Greece: Second Shooting Provokes New Wave of Mass Anger

Mass movement comes to the forefront

Another shooting was reported on Wednesday (17 December) evening, striking a school student in the hand, but luckily not causing major damage. It is not clear yet who fired the shot (it is either a policeman or a fascist). The 16 year-old was a member of his schools’ council and was deeply involved in the movement.

The news created a new wave of anger, and the rallies in Athens today were very big, around 20,000. They were combined with a 24 hour teachers’ strike and a 3-hour stoppage of the public sector workers.

Many schools and universities under occupation

According to the official figures, 200 university departments (out of a total of about 400) and 700 schools (out of 3,000) are currently under occupation. There are still every day local and central demonstrations.

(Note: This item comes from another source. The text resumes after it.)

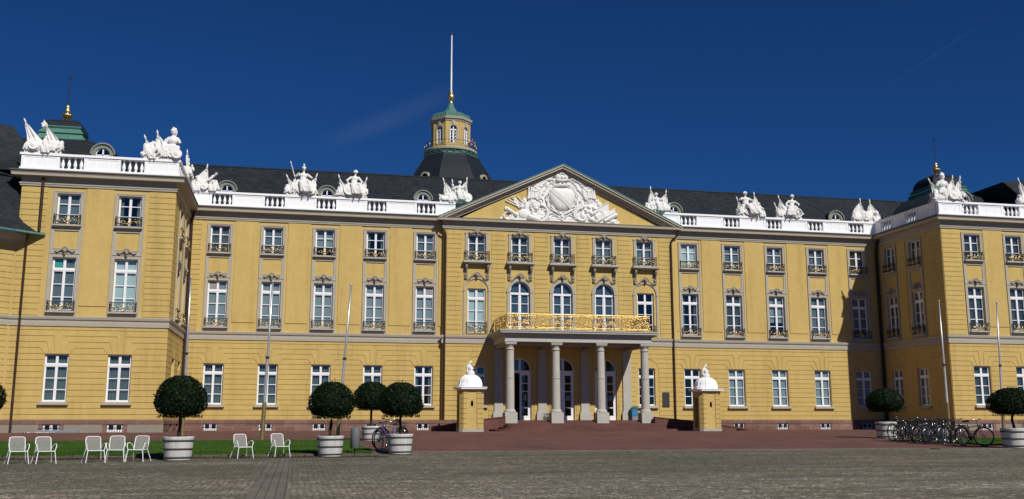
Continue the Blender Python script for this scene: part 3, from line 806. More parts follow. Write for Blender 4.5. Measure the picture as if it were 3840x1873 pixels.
def bay(F,c,kind_l,kind_u,kind_g,cellar=True):
    put('window_surround',S_sur,palace,F@T(c,0,0))
    window(F,c,LOW[0],W_low,kind_l and cur(1.54,3.7,*kind_l),S_sill,BAL[nb[0]%3])
    window(F,c,UP[0],W_up,kind_u and cur(1.54,2.2,*kind_u),S_sill,BAL[(nb[0]+1)%3])
    put('carved_mask',MASK[nb[0]%2],palace,F@T(c,-.10,12.86))
    window(F,c,GW[0],W_gnd,kind_g and cur(1.55,3.2,*kind_g),S_gsill)
    if cellar:
        w=window(F,c,.60,W_cel,None,None,dy=-.22)
        put('bars',S_bars,w,F@T(c,0,.60))
B=('blind','cur_blind');Lt=('blind','cur_light');F_=('fold','cur_fold');Pm=('parted','cur_fold');Md=('blind','cur_mid');Hf=('half','cur_blind');FL=('fold','cur_blind')
for c,(l,u,g_) in zip(wl,[(B,F_,F_),(B,Md,F_),(B,Hf,F_),(B,Pm,F_),(B,Md,Pm)]): bay(FM,c,l,u,g_)
for c,(l,u,g_) in zip(wr,[(Pm,Lt,None),(F_,Md,B),(Hf,Md,B),(Md,FL,B),(Md,F_,B)]): bay(FM,c,l,u,g_)
for c,(l,u,g_) in zip(wpl,[(Md,Md,F_),(Lt,Pm,F_)]): bay(FPL,c,l,u,g_)
for c,(l,u,g_) in zip(wpr,[(F_,F_,F_),(F_,F_,F_)]): bay(FPR,c,l,u,g_)
for c in wel: bay(EL,c,Lt,B,F_,False)
for c,(l,u,g_) in zip(wwr,[(Md,Md,B),(Md,Pm,B)]): bay(WR,c,l,u,g_,False)
# small coloured panes and louvres inside two windows
def inner(F,u0,u1,z0,z1,mat,name,louv=False,label=None):
    mb=MB(F)
    if louv:
        n=7
        for i in range(n): z=z0+(z1-z0)*i/n; mb.quad((u0,.19,z),(u1,.19,z),(u1,.215,z+(z1-z0)/n*.9),(u0,.215,z+(z1-z0)/n*.9))
        mb.quad((u0,.218,z0),(u1,.218,z0),(u1,.218,z1),(u0,.218,z1))
    else: mb.quad((u0,.27,z0),(u1,.27,z0),(u1,.27,z1),(u0,.27,z1))
    part(name,mb,M[mat],palace,label=label)
zt=LOW[0]+3.71*.775+.1
inner(FM,wl[0]-.68,wl[0]-.09,zt,LOW[1]-.08,'vent','louvre_panel',True); inner(FM,wl[4]+.09,wl[4]+.68,zt,LOW[1]-.08,'vent','louvre_panel',True)
inner(FPL,wpl[0]-.68,wpl[0]-.09,zt,LOW[1]-.08,'teal_pane','turquoise_pane')
# projection windows
for i,c in enumerate(wc):
    window(FR,c,14.75,W_up,cur(1.54,2.2,*(F_ if i<3 else FL)),None,BALC[i%2])
    # upper surround
    mb=MB()
    for s in (-1,1): mb.box(s*.77,s*1.0,-.08,0,14.6,17.05)
    mb.box(-.77,.77,-.08,0,16.95,17.05); mb.box(-1.04,1.04,-.11,0,17.05,17.13)
    part('window_surround',mb,M['stone'],palace,FR@T(c,0,0))
    put('carved_crest',MASKU,palace,FR@T(c,-.1,17.08))
    mb=MB(); mb.bevbox(-1.22,1.22,-.52,.05,14.50,14.66,.02); mb.box(-1.15,1.15,-.44,0,14.42,14.5)
    part('balcony_slab',mb,M['stone'],palace,FR@T(c,0,0))
    for s in (-1,1):
        mb=MB(); x=s*.93
        mb.prism([(-.14,13.25),(.14,13.25),(.15,14.42),(-.15,14.42)],-.09,0)
        mb.tube([(0,-.12,13.5),(0,-.10,13.7),(0,-.22,13.95),(0,-.36,14.15),(0,-.30,14.40)],[.05,.07,.10,.13,.13],8)
        mb.ell((0,-.30,14.22),(.13,.15,.12)); mb.ell((0,-.12,13.42),(.12,.07,.10)); mb.ell((0,-.10,13.2),(.14,.08,.09))
        part('bracket',mb,M['stone2'],palace,FR@T(c+x,0,0))
    # arch surround of the main floor
    mb=MB(); n=20; r0=.88 if 0<i<4 else .98; r1=1.14; zt_=13.05+(0 if 0<i<4 else .12); zs=zt_-r0
    for k in range(n):
        a0,a1=PI*k/n,PI*(k+1)/n
        q=[(-r0*math.cos(a0),zs+r0*math.sin(a0)),(-r1*math.cos(a0),zs+r1*math.sin(a0)),(-r1*math.cos(a1),zs+r1*math.sin(a1)),(-r0*math.cos(a1),zs+r0*math.sin(a1))]
        mb.prism(q,-.09,0,back=False)
    for s in (-1,1):
        mb.box(s*r0,s*r1,-.085,0,8.42,zs); mb.box(s*(r0-.02),s*(r1+.03),-.12,0,zs-.08,zs+.02)
    part('arch_surround',mb,M['stone'],palace,FR@T(c,0,0))
    put('carved_mask',MASKC,palace,FR@T(c,-.12,13.42))
    if 0<i<4: window(FR,c,8.75,W_arch,cur(1.76,4.2,'blind','sky_reflect'))  # arched panes: blue sheet behind the glass, painted as reflected sky
    else: window(FR,c,8.6,W_mid6,cur(1.54,3.7,*(Lt if i==0 else Pm)) if i==0 else None)
r=put('window_railing',balconet(1.7,.95,21)[0],palace,FR@T(wc[0],.1,8.5)); put('gilded_leaves',balconet(1.7,.95,21)[1],r,FR@T(wc[0],.1,8.5))
r=put('window_railing',balconet(1.7,.95,22)[0],palace,FR@T(wc[4],.1,8.5)); put('gilded_leaves',balconet(1.7,.95,22)[1],r,FR@T(wc[4],.1,8.5))
for (a,b,za,zb) in gwc:
    c=(a+b)/2; window(FR,c,za,W_gnd,None,S_gsill)
# recessed blind arches over the end windows: the flat wall shows behind the blocks
# entrance doors
def doormesh(openleft):
    f=MB(); hw=.98; h=5.15; r=hw; zs=h-r; n=20; y0,y1=.20,.28
    arc=lambda rr:[(-rr*math.cos(PI*i/n),zs+rr*math.sin(PI*i/n)) for i in range(n+1)]
    o,i_=arc(r),arc(r-.10)
    for k in range(n):
        a,b,c,d=o[k],o[k+1],i_[k+1],i_[k]
        f.add([(p[0],y0,p[1]) for p in (a,b,c,d)]+[(p[0],y1,p[1]) for p in (a,b,c,d)],[(3,2,1,0),(2,3,7,6)])
    for s in (-1,1): f.box(s*hw,s*(hw-.10),y0,y1,0,zs)
    zt=4.0; f.box(-.09,.09,y0-.02,y1,zt,h-.05); f.box(-hw+.08,hw-.08,y0-.03,y1,zt-.10,zt+.12)
    gl=MB(); gl.prism([(-hw+.05,zt),(hw-.05,zt)]+[(x,z) for x,z in arc(r-.03)][::-1],y1-.03,y1-.02)
    leaf=MB(); lg=MB(); W=hw-.10
    for a,b in ((0,.17),(W-.17,W)): leaf.box(a,b,0,.06,0,zt-.1)
    leaf.box(.17,W-.17,0,.06,0,.36); leaf.box(.17,W-.17,0,.06,zt-.28,zt-.1)
    for k in range(1,5):
        z=.36+(zt-.64)*k/5; leaf.box(.17,W-.17,.01,.05,z-.035,z+.035)
    leaf.box(.06,.10,-.06,0,1.55,1.85)
    lg.quad((.17,.03,.36),(W-.17,.03,.36),(W-.17,.03,zt-.28),(.17,.03,zt-.28))
    return f.mesh('door_frame',[M['frame']]),gl.mesh('pane',[M['glass']]),leaf.mesh('door_leaf',[M['frame']]),lg.mesh('pane',[M['glass']])
DM=doormesh(0)
for i,c in enumerate(wc[1:4]):
    mw=FR@T(c,0,1.40); fr=put('door_frame',DM[0],palace,mw); put('pane',DM[1],fr,mw)
    m1=mw@T(.0,.2,0); l=put('door_leaf',DM[2],palace,m1); put('pane',DM[3],l,m1)
    nt=MB(); nt.box(.24,.64,-.012,-.002,1.55,2.15,1); nt.box(.29,.59,-.018,-.012,1.62,2.08,0)
    o=part('door_notice',nt,[M['paper'],M['black']],l,m1)
    ang=(PI*.55 if i==0 else 0)
    m2=mw@T(-.88,.2,0)@RZ(ang)@T(0,0,0)@Matrix.Scale(1,4)
    l2=put('door_leaf',DM[2],palace,m2); put('pane',DM[3],l2,m2)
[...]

All this has terrified the right-wing government, which has a majority of only one in parliament. It has used all its force to stop the mobilizations. The mainstream media are blaming the demonstrators (and the riots) for the sharp drop in sales, which is mainly due to the economic crisis. The Greek police have run out of tear gas, and are now ordering more from Israel.

The ministry of Education has asked the teachers not to have lessons but to “engage students in creative time-spending” (like… excursions, picnics, museum visits, etc) in order to stop them from joining the demos.

The openly fascist organization “Golden Dawn” (masquerading as “angry citizens”) have attacked protesters side by side with the police, using knives. And few days ago, there were revelations of videos showing provocateurs with masks cooperating with police forces.

Mass movement to the forefront, but TU leaders play shameful role.

After the first two days of uncontrolled riots, the mass movement has come to the forefront. The only hope of the government is that the Christmas holidays will act as a break to the anger in society. That is why it is important for the movement to have a proposal for the continuation of the struggle immediately after the re-opening of schools and universities.

The leaders of the trade union movement have played a shameful role in this situation. Instead of joining the movement and mobilizing workers in order to defeat and bring down a weak, reactionary government, it did nothing for the preparation of last week’s 24hr general strike and is refusing to discuss another one. What is actually happening is that PASOK (Panhellenic movement — Greek social democracy) and its trade union leaders are terrified with the prospect of the fall of the New Democracy at this stage. It means that they will have to take power in a very unstable situation.

PASOK is not only not campaigning to bring down the government, it is asking school students to go back to their classes!

Political leaders, including CP, attack SYRIZA

Last week the prime minister, Karamanlis, called all the political leaders to meet him and asked them to “condemn the violence and the chaos” in a desperate attempt to boost his profile.

After the meeting, the CP leader, Aleka Papariga, attacked SYRIZA, accusing its leaders of not taking a clear position against the violence of protesters (riots). Actually, all the political parties made an attack on SYRIZA.

The reason is that SYRIZA is the only political force which attempted a serious political and social analysis of the riots, at the same time as fully supporting the movement and calling schools students and university students to stay out and continue the fight. It is also the only force that has raised the demand that “this government must go”.

How will the movement develop?

It is not clear yet how the movement will go forward. It is highly possible that there is a calm period during the holidays, but just after that we will see important mobilisations. The anger in Greek society is so huge, that it is not easy to manipulate youth and workers.

Xekinima, the Greek section of the CWI, is participating and playing an important role in many occupations and demonstrations. We call for a militant programme for mobilisations to be adopted. We also stress the need of mass action, and insist on the crucial importance of the working class to be drawn decisively into the struggle. We campaign for a 24 hour general strike, as part of a plan to bring down the government. And we insist on the need of the parties of the left (SYRIZA, CP, far left) to have a united front approach, to take the struggle forward and aim at a government of the Left based on a socialist programme, in the interests of the working class, the youth and the poor peasants.